A short parable by Franz Kafka can serve as a segue to Deep Time:
"For we are like tree trunks in the snow. In appearance they lie sleekly and a little push should be enough to set them rolling. No, it can't be done, for they are firmly wedded to the ground. But see, even that is only appearance."
In time, they’ll rot, sink into the soil and take their turn as food for new life. Still, Kafka’s stage is just set here on our planet: tree trunks get recycled in just a century or so. To get a feel for what Deep Time does to our gods, religions, wisdom and science, try this thought experiment:
Stand with your arms and fingers outstretched so you look like a "T." Let the distance between the tips of your middle fingernails (say it’s 72") represent the roughly fourteen billion years since the Big Bang. On this scale, the entire 100,000 years we have been the distinct species of homo sapiens — the time since we began creating our gods and religions — can be erased completely with one light swipe of a nail file across the tip of one fingernail. (The math: if 72" represents 14 billion years, then a mere 100,000 years is just .000504".) We have been distinctly human with gods and religions for just five ten-thousandths of the universe’s existence.
This is the background for ethologist Frans De Waal’s amusement at the thought that religions could have a very deep understanding of human nature and origins, because they’re just too new.
Darwin, as he often did, had already seen and felt this implication of his work. In a letter to William Graham, July 3rd, 1881, Darwin wrote of a dark fear:
"With me, the horrid doubt always arises whether the convictions of man’s mind, which has been developed from the mind of the lower animals, are of any value or at all trustworthy. Would any one trust in the convictions of a monkey’s mind, if there are any convictions in such a mind?"

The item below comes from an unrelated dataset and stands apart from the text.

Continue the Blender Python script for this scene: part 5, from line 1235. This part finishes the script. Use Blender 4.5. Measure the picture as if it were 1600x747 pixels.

To paraphrase Darwin’s doubt on the scale of Deep Time, how trustworthy could either our convictions or our gods and religions be, when they’ve only cropped up in the past .000007% of the universe’s life? Thinking on this scale makes the "creation vs. evolution" harangue mere child’s play. More importantly, it marks our entry into a period of creative chaos, as we work to construct a more adequate understanding of who we are and how we should live.
ENDNOTES
(1) Michael Shermer, The Science of Good and Evil, p. 31.